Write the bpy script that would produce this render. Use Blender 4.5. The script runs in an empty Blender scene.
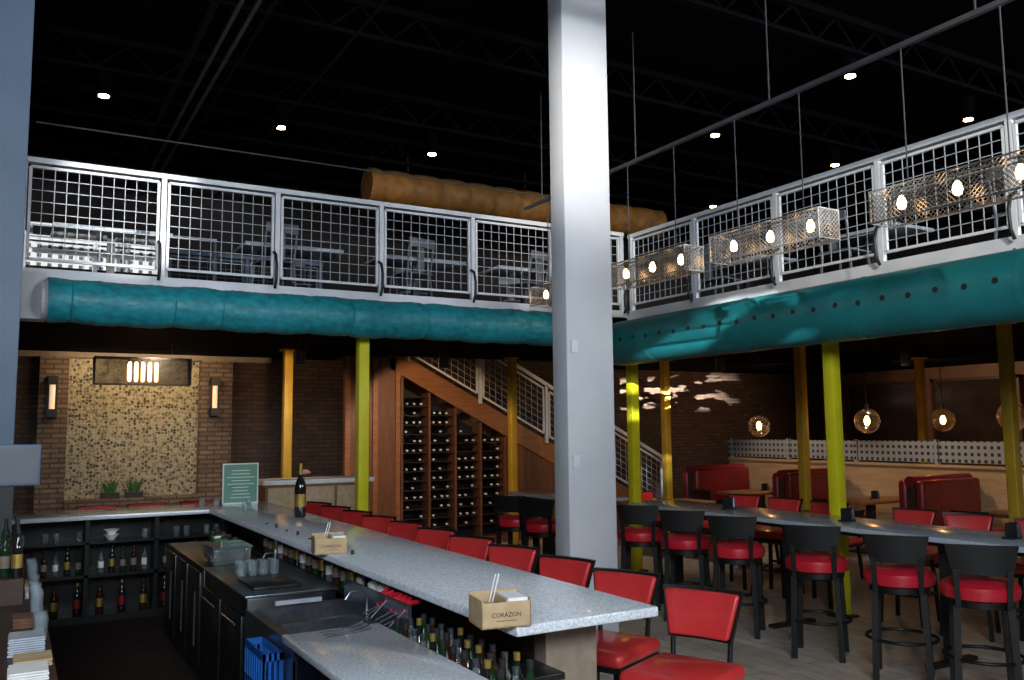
import bpy, bmesh, math, random
from mathutils import Vector, Matrix
random.seed(7)
S = bpy.context.scene
C = S.collection
PI = math.pi
ORD = ['first','second','third','fourth','fifth','sixth','seventh','eighth','ninth','tenth','eleventh','twelfth','thirteenth','fourteenth','fifteenth','sixteenth']
# ------------------------------------------------------------------ camera
H = 1.9
yaw, pit, rol = math.radians(30), math.radians(5.8), 0.010
F = 867.0
fw = Vector((math.sin(yaw)*math.cos(pit), math.cos(yaw)*math.cos(pit), math.sin(pit)))
rt = Vector((math.cos(yaw), -math.sin(yaw), 0)); up = rt.cross(fw)
rt2 = rt*math.cos(rol) - up*math.sin(rol); up2 = up*math.cos(rol) + rt*math.sin(rol)
cam = bpy.data.cameras.new('camera'); co = bpy.data.objects.new('camera', cam); C.objects.link(co)
M = Matrix((rt2, up2, -fw)).transposed().to_4x4(); M.translation = (0, 0, H)
co.matrix_world = M
cam.sensor_width = 36; cam.lens = F/1024*36; cam.clip_start = .05
S.camera = co
def at(u, v, ax, val):
    d = rt2*((u-512)/F) + up2*((340-v)/F) + fw
    o = Vector((0, 0, H)); t = (val-o[ax])/d[ax]
    return o + d*t
# ------------------------------------------------------------------ materials
def nodes(name):
    m = bpy.data.materials.new(name); m.use_nodes = True
    nt = m.node_tree; b = nt.nodes['Principled BSDF']; return m, nt, b
def pm(name, c1, c2=None, scale=6, rough=.5, metal=0, bump=0, coat=0, stretch=(1,1,1), detail=4, spec=None, ramp=(.35,.65)):
    m, nt, b = nodes(name)
    if c2 is None: c2 = tuple(x*.8 for x in c1)
    tc = nt.nodes.new('ShaderNodeTexCoord'); mp = nt.nodes.new('ShaderNodeMapping'); mp.inputs['Scale'].default_value = stretch
    nz = nt.nodes.new('ShaderNodeTexNoise'); nz.inputs['Scale'].default_value = scale; nz.inputs['Detail'].default_value = detail
    cr = nt.nodes.new('ShaderNodeValToRGB'); cr.color_ramp.elements[0].position = ramp[0]; cr.color_ramp.elements[1].position = ramp[1]
    cr.color_ramp.elements[0].color = (*c1, 1); cr.color_ramp.elements[1].color = (*c2, 1)
    L = nt.links.new
    L(tc.outputs['Object'], mp.inputs[0]); L(mp.outputs[0], nz.inputs['Vector']); L(nz.outputs['Fac'], cr.inputs[0]); L(cr.outputs[0], b.inputs['Base Color'])
    b.inputs['Roughness'].default_value = rough; b.inputs['Metallic'].default_value = metal; b.inputs['Coat Weight'].default_value = coat
    if spec is not None: b.inputs['Specular IOR Level'].default_value = spec
    if bump:
        bp = nt.nodes.new('ShaderNodeBump'); bp.inputs['Strength'].default_value = bump; bp.inputs['Distance'].default_value = .01
        L(nz.outputs['Fac'], bp.inputs['Height']); L(bp.outputs[0], b.inputs['Normal'])
    return m
def em(name, col, s):
    m, nt, b = nodes(name)
    b.inputs['Base Color'].default_value = (*col, 1); b.inputs['Emission Color'].default_value = (*col, 1); b.inputs['Emission Strength'].default_value = s
    return m
def glass(name, col, rough=.03, tr=.9):
    m, nt, b = nodes(name)
    b.inputs['Base Color'].default_value = (*col, 1); b.inputs['Roughness'].default_value = rough; b.inputs['Transmission Weight'].default_value = tr; b.inputs['IOR'].default_value = 1.3
    return m
def brickmat(name, c1, c2, mortar, bw=.22, bh=.07, mort=.012, rough=.85, floor=False, bump=.6):
    m, nt, b = nodes(name); L = nt.links.new
    tc = nt.nodes.new('ShaderNodeTexCoord'); sp = nt.nodes.new('ShaderNodeSeparateXYZ'); cb = nt.nodes.new('ShaderNodeCombineXYZ')
    L(tc.outputs['Object'], sp.inputs[0])
    if floor:
        L(sp.outputs[1], cb.inputs[0]); L(sp.outputs[0], cb.inputs[1])
    else:
        ad = nt.nodes.new('ShaderNodeMath'); ad.operation = 'ADD'; L(sp.outputs[0], ad.inputs[0]); L(sp.outputs[1], ad.inputs[1])
        L(ad.outputs[0], cb.inputs[0]); L(sp.outputs[2], cb.inputs[1])
    br = nt.nodes.new('ShaderNodeTexBrick'); br.inputs['Scale'].default_value = 1
    br.inputs['Brick Width'].default_value = bw; br.inputs['Row Height'].default_value = bh; br.inputs['Mortar Size'].default_value = mort
    br.inputs['Color1'].default_value = (*c1, 1); br.inputs['Color2'].default_value = (*c2, 1); br.inputs['Mortar'].default_value = (*mortar, 1)
    L(cb.outputs[0], br.inputs['Vector'])
    nz = nt.nodes.new('ShaderNodeTexNoise'); nz.inputs['Scale'].default_value = 5; L(tc.outputs['Object'], nz.inputs['Vector'])
    mx = nt.nodes.new('ShaderNodeMix'); mx.data_type = 'RGBA'; mx.blend_type = 'MULTIPLY'; mx.inputs[0].default_value = .6
    L(br.outputs['Color'], mx.inputs[6]); L(nz.outputs['Fac'], mx.inputs[7]); L(mx.outputs[2], b.inputs['Base Color'])
    bp = nt.nodes.new('ShaderNodeBump'); bp.inputs['Strength'].default_value = bump; bp.inputs['Distance'].default_value = .01; bp.invert = True
    L(br.outputs['Fac'], bp.inputs['Height']); L(bp.outputs[0], b.inputs['Normal'])
    b.inputs['Roughness'].default_value = rough
    return m
def mosaicmat():
    m, nt, b = nodes('pebble_mosaic'); L = nt.links.new
    tc = nt.nodes.new('ShaderNodeTexCoord')
    vo = nt.nodes.new('ShaderNodeTexVoronoi'); vo.inputs['Scale'].default_value = 23; vo.inputs['Randomness'].default_value = .75
    L(tc.outputs['Object'], vo.inputs['Vector'])
    sp = nt.nodes.new('ShaderNodeSeparateColor'); L(vo.outputs['Color'], sp.inputs[0])
    cr = nt.nodes.new('ShaderNodeValToRGB'); cr.color_ramp.interpolation = 'CONSTANT'; e = cr.color_ramp.elements
    e[0].position = 0; e[0].color = (.045, .050, .030, 1); e[1].position = .84; e[1].color = (.26, .22, .13, 1)
    x = e.new(.22); x.color = (.13, .13, .08, 1); x = e.new(.44); x.color = (.42, .37, .25, 1); x = e.new(.66); x.color = (.20, .18, .11, 1)
    L(sp.outputs[0], cr.inputs[0])
    c2 = nt.nodes.new('ShaderNodeValToRGB'); c2.color_ramp.elements[0].position = .42; c2.color_ramp.elements[0].color = (1,1,1,1); c2.color_ramp.elements[1].position = .56; c2.color_ramp.elements[1].color = (0,0,0,1)
    L(vo.outputs['Distance'], c2.inputs[0])
    mx = nt.nodes.new('ShaderNodeMix'); mx.data_type = 'RGBA'; mx.inputs[6].default_value = (.38, .33, .22, 1)
    L(c2.outputs[0], mx.inputs[0]); L(cr.outputs[0], mx.inputs[7]); L(mx.outputs[2], b.inputs['Base Color'])
    bp = nt.nodes.new('ShaderNodeBump'); bp.inputs['Strength'].default_value = .7; bp.inputs['Distance'].default_value = .02; L(c2.outputs[0], bp.inputs['Height']); L(bp.outputs[0], b.inputs['Normal'])
    b.inputs['Roughness'].default_value = .5
    return m
def dotmat(name, base, hole, sp=.12, r=.32):
    m, nt, b = nodes(name); L = nt.links.new
    tc = nt.nodes.new('ShaderNodeTexCoord'); s = nt.nodes.new('ShaderNodeSeparateXYZ'); L(tc.outputs['Object'], s.inputs[0])
    def mth(op, a, v=None):
        n = nt.nodes.new('ShaderNodeMath'); n.operation = op; L(a, n.inputs[0])
        if v is not None:
            if isinstance(v, (int, float)): n.inputs[1].default_value = v
            else: L(v, n.inputs[1])
        return n.outputs[0]
    def cell(o): return mth('ABSOLUTE', mth('SUBTRACT', mth('FRACT', mth('ADD', mth('DIVIDE', o, sp), 100.0)), .5))
    xy = mth('ADD', s.outputs[0], s.outputs[1])
    mxx = mth('LESS_THAN', mth('MAXIMUM', cell(xy), cell(s.outputs[2])), r)
    mx = nt.nodes.new('ShaderNodeMix'); mx.data_type = 'RGBA'; mx.inputs[6].default_value = (*base, 1); mx.inputs[7].default_value = (*hole, 1)
    L(mxx, mx.inputs[0]); L(mx.outputs[2], b.inputs['Base Color']); b.inputs['Roughness'].default_value = .5
    return m
K = {}
K['white'] = pm('white_painted_steel', (.70,.73,.77), (.60,.63,.68), 3, .42)
K['wire'] = pm('grey_wire', (.42,.45,.49), (.34,.37,.41), 3, .45)
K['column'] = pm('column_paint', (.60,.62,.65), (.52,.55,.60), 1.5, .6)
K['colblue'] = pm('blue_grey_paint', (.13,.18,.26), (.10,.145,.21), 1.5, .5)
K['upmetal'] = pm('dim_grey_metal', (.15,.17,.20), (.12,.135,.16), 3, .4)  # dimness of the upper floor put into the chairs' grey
K['teal'] = pm('teal_duct_paint', (.010,.20,.225), (.008,.16,.18), 4, .48, 0, .2, .08)
K['tealwrap'] = pm('teal_duct_wrap', (.014,.29,.345), (.008,.17,.215), 11, .5, 0, 1, .06, stretch=(1,1,1.6))
K['orange'] = pm('ochre_duct_wrap', (.24,.105,.016), (.14,.058,.009), 7, .65, 0, 1)
K['yellow'] = pm('yellow_green_post_paint', (.80,.74,.02), (.68,.62,.015), 3, .4)
K['amber'] = pm('amber_post_paint', (.58,.37,.03), (.46,.28,.02), 3, .45)
K['black'] = pm('black_matte', (.010,.010,.012), (.016,.016,.018), 8, .5)
K['blackw'] = pm('black_lacquered_wood', (.005,.0045,.005), (.008,.0075,.0075), 10, .45, coat=.05, spec=.35)
K['ceil'] = pm('black_ceiling_paint', (.0026,.0026,.0034), (.0045,.0045,.0056), 2, .95, spec=.02)
K['joist'] = pm('black_joist_paint', (.0042,.0042,.005), (.003,.003,.004), 2, .95, spec=.02)
K['pipe'] = pm('dark_conduit', (.010,.010,.012), (.007,.007,.009), 4, .8, spec=.08)
K['pipe2'] = pm('grey_conduit', (.07,.07,.08), (.05,.05,.06), 4, .5, .2)
K['red'] = pm('coral_red_vinyl', (.64,.036,.036), (.53,.027,.028), 3, .38, coat=.4)
K['redb'] = pm('crimson_vinyl', (.62,.016,.035), (.52,.012,.026), 3, .34, coat=.3)
K['redd'] = pm('maroon_vinyl', (.22,.008,.013), (.16,.006,.009), 3, .42, coat=.15)
K['granite'] = pm('speckled_granite', (.76,.80,.85), (.40,.44,.50), 80, .18, coat=.4, detail=8, ramp=(.40,.74))
K['granite2'] = pm('grey_table_laminate', (.46,.51,.58), (.38,.43,.49), 30, .2, coat=.25)
K['wood'] = pm('warm_wood', (.30,.13,.052), (.21,.09,.035), 5, .45, 0, .1, stretch=(.5,6,6))
K['woodd'] = pm('dark_wood', (.055,.026,.014), (.035,.016,.009), 5, .5, 0, .1, stretch=(6,6,.6))
K['wallbrown'] = pm('brown_plaster', (.15,.085,.05), (.09,.05,.03), 2, .6)
K['walldark'] = pm('dark_brown_upper_wall', (.022,.014,.010), (.012,.008,.006), 1.5, .8)  # upstairs shade put into the wall colour
K['woodr'] = pm('muted_brown_wood', (.165,.068,.032), (.11,.044,.02), 4, .5, 0, .1, stretch=(6,6,.5))
K['woodl'] = pm('pale_wood', (.54,.38,.23), (.44,.30,.17), 4, .5, 0, .1, stretch=(5,.6,5))
K['kraft'] = pm('brown_card', (.54,.39,.22), (.46,.32,.17), 12, .7)
K['paper'] = pm('white_paper', (.85,.85,.83), (.78,.78,.76), 12, .8)
K['cream'] = pm('beige_stone', (.26,.205,.155), (.20,.155,.115), 14, .5)
K['steel'] = pm('brushed_steel', (.26,.28,.31), (.18,.20,.23), 20, .3, .9, stretch=(1,8,1))
K['crate'] = pm('blue_plastic', (.015,.13,.48), (.01,.09,.36), 6, .4)
K['mat'] = pm('rubber_mat', (.024,.015,.012), (.036,.023,.018), 6, .7, spec=.25)
K['green'] = pm('leaf_green', (.06,.19,.04), (.03,.10,.018), 8, .5)
K['board'] = pm('pale_green_menu_board', (.16,.36,.26), (.13,.31,.22), 4, .6)
K['gdark'] = glass('dark_green_glass', (.015,.05,.02), .08, .3)
K['gbrown'] = glass('brown_glass', (.05,.018,.008), .08, .3)
K['gclear'] = glass('clear_glass', (.80,.88,.92), .03, .9)
K['gblack'] = pm('black_bottle_glass', (.008,.01,.01), (.012,.014,.014), 4, .08, coat=.5)
K['door'] = pm('black_cooler_door', (.005,.0055,.006), (.008,.009,.010), 4, .32)
K['gold'] = pm('gold_foil', (.55,.38,.10), (.45,.30,.07), 10, .35, .7)
K['pink'] = pm('coral_petals', (.8,.25,.18), (.85,.45,.35), 12, .6)
K['lamp'] = em('downlight_lens', (1,.66,.36), 22)
K['bulb'] = em('warm_bulb', (1,.58,.26), 14)
K['fil'] = em('orange_filament', (1,.48,.14), 45)
K['amberg'] = em('amber_sconce_glass', (1,.62,.4), .7)
K['silver'] = pm('smoky_chain', (.42,.40,.38), (.28,.27,.26), 20, .3, .85)
K['brick'] = brickmat('dark_red_brick', (.12,.066,.044), (.068,.038,.027), (.045,.036,.028))
K['brickl'] = brickmat('tan_brick', (.30,.20,.14), (.19,.12,.085), (.10,.08,.06))
K['floor'] = brickmat('grey_tan_planks', (.86,.76,.65), (.72,.62,.52), (.24,.19,.15), 1.3, .16, .004, .4, True, .2)
K['mosaic'] = mosaicmat()
K['perf'] = dotmat('perforated_white_panel', (.72,.74,.76), (.04,.04,.05), .11, .2)
K['perfb'] = dotmat('perforated_blue_grey_panel', (.33,.37,.44), (.02,.02,.03), .10, .24)
K['darkglass'] = pm('dark_window_glass', (.03,.022,.018), (.018,.013,.011), 2, .15)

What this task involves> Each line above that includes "scene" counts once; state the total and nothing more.

The answer> 2